● **WHAT IS NEEDED**: Extract all data as written.

● **TASK INPUT**:
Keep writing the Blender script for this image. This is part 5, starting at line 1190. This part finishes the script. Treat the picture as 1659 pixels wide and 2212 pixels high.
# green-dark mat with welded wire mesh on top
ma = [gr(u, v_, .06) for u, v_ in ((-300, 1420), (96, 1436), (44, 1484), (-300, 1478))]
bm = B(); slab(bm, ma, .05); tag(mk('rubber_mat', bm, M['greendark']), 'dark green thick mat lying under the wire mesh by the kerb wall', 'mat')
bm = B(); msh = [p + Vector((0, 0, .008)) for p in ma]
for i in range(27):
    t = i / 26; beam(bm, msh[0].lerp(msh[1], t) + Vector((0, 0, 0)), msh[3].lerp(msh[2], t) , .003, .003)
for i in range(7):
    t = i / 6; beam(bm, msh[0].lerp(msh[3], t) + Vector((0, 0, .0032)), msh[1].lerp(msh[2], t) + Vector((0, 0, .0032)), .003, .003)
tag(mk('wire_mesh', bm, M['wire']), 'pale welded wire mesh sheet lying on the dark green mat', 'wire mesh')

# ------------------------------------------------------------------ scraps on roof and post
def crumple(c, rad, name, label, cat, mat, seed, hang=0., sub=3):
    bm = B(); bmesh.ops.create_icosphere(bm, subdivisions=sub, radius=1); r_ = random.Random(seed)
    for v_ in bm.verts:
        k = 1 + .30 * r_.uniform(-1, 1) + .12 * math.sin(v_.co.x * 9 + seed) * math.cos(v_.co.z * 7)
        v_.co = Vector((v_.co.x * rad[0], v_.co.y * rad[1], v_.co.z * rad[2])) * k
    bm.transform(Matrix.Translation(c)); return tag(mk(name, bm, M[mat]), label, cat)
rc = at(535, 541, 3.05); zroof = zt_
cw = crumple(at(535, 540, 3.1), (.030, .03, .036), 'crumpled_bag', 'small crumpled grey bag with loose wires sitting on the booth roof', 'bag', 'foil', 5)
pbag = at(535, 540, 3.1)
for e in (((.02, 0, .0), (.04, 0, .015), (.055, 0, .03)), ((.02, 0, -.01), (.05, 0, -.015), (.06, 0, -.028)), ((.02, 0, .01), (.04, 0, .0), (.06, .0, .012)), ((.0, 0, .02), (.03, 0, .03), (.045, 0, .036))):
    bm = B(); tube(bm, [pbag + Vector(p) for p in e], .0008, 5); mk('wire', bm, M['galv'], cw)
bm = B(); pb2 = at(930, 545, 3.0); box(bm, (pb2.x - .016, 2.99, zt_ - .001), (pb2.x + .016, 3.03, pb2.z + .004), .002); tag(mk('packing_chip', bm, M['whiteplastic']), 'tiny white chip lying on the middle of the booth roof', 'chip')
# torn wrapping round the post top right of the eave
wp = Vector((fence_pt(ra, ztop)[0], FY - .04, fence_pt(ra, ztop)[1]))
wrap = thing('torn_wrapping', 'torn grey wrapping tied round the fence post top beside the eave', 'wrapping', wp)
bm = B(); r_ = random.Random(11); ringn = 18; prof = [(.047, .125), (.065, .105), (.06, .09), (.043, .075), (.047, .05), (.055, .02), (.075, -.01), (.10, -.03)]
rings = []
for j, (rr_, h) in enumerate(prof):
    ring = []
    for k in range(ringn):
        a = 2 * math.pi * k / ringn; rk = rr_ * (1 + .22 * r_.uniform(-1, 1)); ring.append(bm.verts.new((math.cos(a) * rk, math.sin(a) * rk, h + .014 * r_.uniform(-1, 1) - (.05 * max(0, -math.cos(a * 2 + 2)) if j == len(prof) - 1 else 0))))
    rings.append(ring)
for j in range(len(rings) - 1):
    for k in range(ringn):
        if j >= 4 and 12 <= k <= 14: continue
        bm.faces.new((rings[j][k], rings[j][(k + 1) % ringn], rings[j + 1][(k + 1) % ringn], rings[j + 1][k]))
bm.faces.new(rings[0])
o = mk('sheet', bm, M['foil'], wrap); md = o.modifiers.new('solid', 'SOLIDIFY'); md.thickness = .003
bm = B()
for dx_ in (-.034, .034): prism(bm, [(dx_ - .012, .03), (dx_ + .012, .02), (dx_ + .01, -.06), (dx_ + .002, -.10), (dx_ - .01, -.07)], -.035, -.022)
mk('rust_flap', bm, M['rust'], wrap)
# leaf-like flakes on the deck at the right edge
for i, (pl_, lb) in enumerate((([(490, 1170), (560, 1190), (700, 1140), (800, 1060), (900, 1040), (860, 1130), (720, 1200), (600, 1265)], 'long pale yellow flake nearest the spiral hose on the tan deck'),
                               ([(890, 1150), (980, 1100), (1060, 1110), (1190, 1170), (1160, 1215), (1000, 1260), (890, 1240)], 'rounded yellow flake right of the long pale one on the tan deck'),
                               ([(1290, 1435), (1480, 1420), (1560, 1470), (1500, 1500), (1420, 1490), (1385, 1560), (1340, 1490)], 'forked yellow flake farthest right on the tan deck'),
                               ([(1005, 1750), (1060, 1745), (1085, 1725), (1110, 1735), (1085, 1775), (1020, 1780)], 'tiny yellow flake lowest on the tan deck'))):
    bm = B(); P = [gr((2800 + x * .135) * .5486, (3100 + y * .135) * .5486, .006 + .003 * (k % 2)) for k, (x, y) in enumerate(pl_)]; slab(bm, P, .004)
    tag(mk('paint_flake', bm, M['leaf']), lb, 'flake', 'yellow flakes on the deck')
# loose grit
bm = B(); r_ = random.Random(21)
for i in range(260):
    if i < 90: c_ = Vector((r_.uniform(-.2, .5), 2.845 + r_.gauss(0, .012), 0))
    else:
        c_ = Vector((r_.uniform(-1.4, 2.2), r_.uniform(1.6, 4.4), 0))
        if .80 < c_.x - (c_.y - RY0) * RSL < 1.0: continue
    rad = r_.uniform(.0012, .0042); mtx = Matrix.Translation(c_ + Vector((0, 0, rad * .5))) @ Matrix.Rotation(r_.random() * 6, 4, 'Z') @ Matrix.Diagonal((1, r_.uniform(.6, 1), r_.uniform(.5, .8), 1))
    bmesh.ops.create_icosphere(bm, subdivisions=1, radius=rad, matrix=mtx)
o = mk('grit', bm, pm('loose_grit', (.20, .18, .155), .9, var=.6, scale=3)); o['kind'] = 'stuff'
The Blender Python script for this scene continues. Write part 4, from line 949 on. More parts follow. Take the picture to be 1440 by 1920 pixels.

● **EXERCISE RESPONSE**:
Keep writing the Blender script for this image. This is part 5, starting at line 1190. This part finishes the script. Treat the picture as 1659 pixels wide and 2212 pixels high.
# green-dark mat with welded wire mesh on top
ma = [gr(u, v_, .06) for u, v_ in ((-300, 1420), (96, 1436), (44, 1484), (-300, 1478))]
bm = B(); slab(bm, ma, .05); tag(mk('rubber_mat', bm, M['greendark']), 'dark green thick mat lying under the wire mesh by the kerb wall', 'mat')
bm = B(); msh = [p + Vector((0, 0, .008)) for p in ma]
for i in range(27):
    t = i / 26; beam(bm, msh[0].lerp(msh[1], t) + Vector((0, 0, 0)), msh[3].lerp(msh[2], t) , .003, .003)
for i in range(7):
    t = i / 6; beam(bm, msh[0].lerp(msh[3], t) + Vector((0, 0, .0032)), msh[1].lerp(msh[2], t) + Vector((0, 0, .0032)), .003, .003)
tag(mk('wire_mesh', bm, M['wire']), 'pale welded wire mesh sheet lying on the dark green mat', 'wire mesh')

# ------------------------------------------------------------------ scraps on roof and post
def crumple(c, rad, name, label, cat, mat, seed, hang=0., sub=3):
    bm = B(); bmesh.ops.create_icosphere(bm, subdivisions=sub, radius=1); r_ = random.Random(seed)
    for v_ in bm.verts:
        k = 1 + .30 * r_.uniform(-1, 1) + .12 * math.sin(v_.co.x * 9 + seed) * math.cos(v_.co.z * 7)
        v_.co = Vector((v_.co.x * rad[0], v_.co.y * rad[1], v_.co.z * rad[2])) * k
    bm.transform(Matrix.Translation(c)); return tag(mk(name, bm, M[mat]), label, cat)
rc = at(535, 541, 3.05); zroof = zt_
cw = crumple(at(535, 540, 3.1), (.030, .03, .036), 'crumpled_bag', 'small crumpled grey bag with loose wires sitting on the booth roof', 'bag', 'foil', 5)
pbag = at(535, 540, 3.1)
for e in (((.02, 0, .0), (.04, 0, .015), (.055, 0, .03)), ((.02, 0, -.01), (.05, 0, -.015), (.06, 0, -.028)), ((.02, 0, .01), (.04, 0, .0), (.06, .0, .012)), ((.0, 0, .02), (.03, 0, .03), (.045, 0, .036))):
    bm = B(); tube(bm, [pbag + Vector(p) for p in e], .0008, 5); mk('wire', bm, M['galv'], cw)
bm = B(); pb2 = at(930, 545, 3.0); box(bm, (pb2.x - .016, 2.99, zt_ - .001), (pb2.x + .016, 3.03, pb2.z + .004), .002); tag(mk('packing_chip', bm, M['whiteplastic']), 'tiny white chip lying on the middle of the booth roof', 'chip')
# torn wrapping round the post top right of the eave
wp = Vector((fence_pt(ra, ztop)[0], FY - .04, fence_pt(ra, ztop)[1]))
wrap = thing('torn_wrapping', 'torn grey wrapping tied round the fence post top beside the eave', 'wrapping', wp)
bm = B(); r_ = random.Random(11); ringn = 18; prof = [(.047, .125), (.065, .105), (.06, .09), (.043, .075), (.047, .05), (.055, .02), (.075, -.01), (.10, -.03)]
rings = []
for j, (rr_, h) in enumerate(prof):
    ring = []
    for k in range(ringn):
        a = 2 * math.pi * k / ringn; rk = rr_ * (1 + .22 * r_.uniform(-1, 1)); ring.append(bm.verts.new((math.cos(a) * rk, math.sin(a) * rk, h + .014 * r_.uniform(-1, 1) - (.05 * max(0, -math.cos(a * 2 + 2)) if j == len(prof) - 1 else 0))))
    rings.append(ring)
for j in range(len(rings) - 1):
    for k in range(ringn):
        if j >= 4 and 12 <= k <= 14: continue
        bm.faces.new((rings[j][k], rings[j][(k + 1) % ringn], rings[j + 1][(k + 1) % ringn], rings[j + 1][k]))
bm.faces.new(rings[0])
o = mk('sheet', bm, M['foil'], wrap); md = o.modifiers.new('solid', 'SOLIDIFY'); md.thickness = .003
bm = B()
for dx_ in (-.034, .034): prism(bm, [(dx_ - .012, .03), (dx_ + .012, .02), (dx_ + .01, -.06), (dx_ + .002, -.10), (dx_ - .01, -.07)], -.035, -.022)
mk('rust_flap', bm, M['rust'], wrap)
# leaf-like flakes on the deck at the right edge
for i, (pl_, lb) in enumerate((([(490, 1170), (560, 1190), (700, 1140), (800, 1060), (900, 1040), (860, 1130), (720, 1200), (600, 1265)], 'long pale yellow flake nearest the spiral hose on the tan deck'),
                               ([(890, 1150), (980, 1100), (1060, 1110), (1190, 1170), (1160, 1215), (1000, 1260), (890, 1240)], 'rounded yellow flake right of the long pale one on the tan deck'),
                               ([(1290, 1435), (1480, 1420), (1560, 1470), (1500, 1500), (1420, 1490), (1385, 1560), (1340, 1490)], 'forked yellow flake farthest right on the tan deck'),
                               ([(1005, 1750), (1060, 1745), (1085, 1725), (1110, 1735), (1085, 1775), (1020, 1780)], 'tiny yellow flake lowest on the tan deck'))):
    bm = B(); P = [gr((2800 + x * .135) * .5486, (3100 + y * .135) * .5486, .006 + .003 * (k % 2)) for k, (x, y) in enumerate(pl_)]; slab(bm, P, .004)
    tag(mk('paint_flake', bm, M['leaf']), lb, 'flake', 'yellow flakes on the deck')
# loose grit
bm = B(); r_ = random.Random(21)
for i in range(260):
    if i < 90: c_ = Vector((r_.uniform(-.2, .5), 2.845 + r_.gauss(0, .012), 0))
    else:
        c_ = Vector((r_.uniform(-1.4, 2.2), r_.uniform(1.6, 4.4), 0))
        if .80 < c_.x - (c_.y - RY0) * RSL < 1.0: continue
    rad = r_.uniform(.0012, .0042); mtx = Matrix.Translation(c_ + Vector((0, 0, rad * .5))) @ Matrix.Rotation(r_.random() * 6, 4, 'Z') @ Matrix.Diagonal((1, r_.uniform(.6, 1), r_.uniform(.5, .8), 1))
    bmesh.ops.create_icosphere(bm, subdivisions=1, radius=rad, matrix=mtx)
o = mk('grit', bm, pm('loose_grit', (.20, .18, .155), .9, var=.6, scale=3)); o['kind'] = 'stuff'
The Blender Python script for this scene continues. Write part 4, from line 949 on. More parts follow. Take the picture to be 1440 by 1920 pixels.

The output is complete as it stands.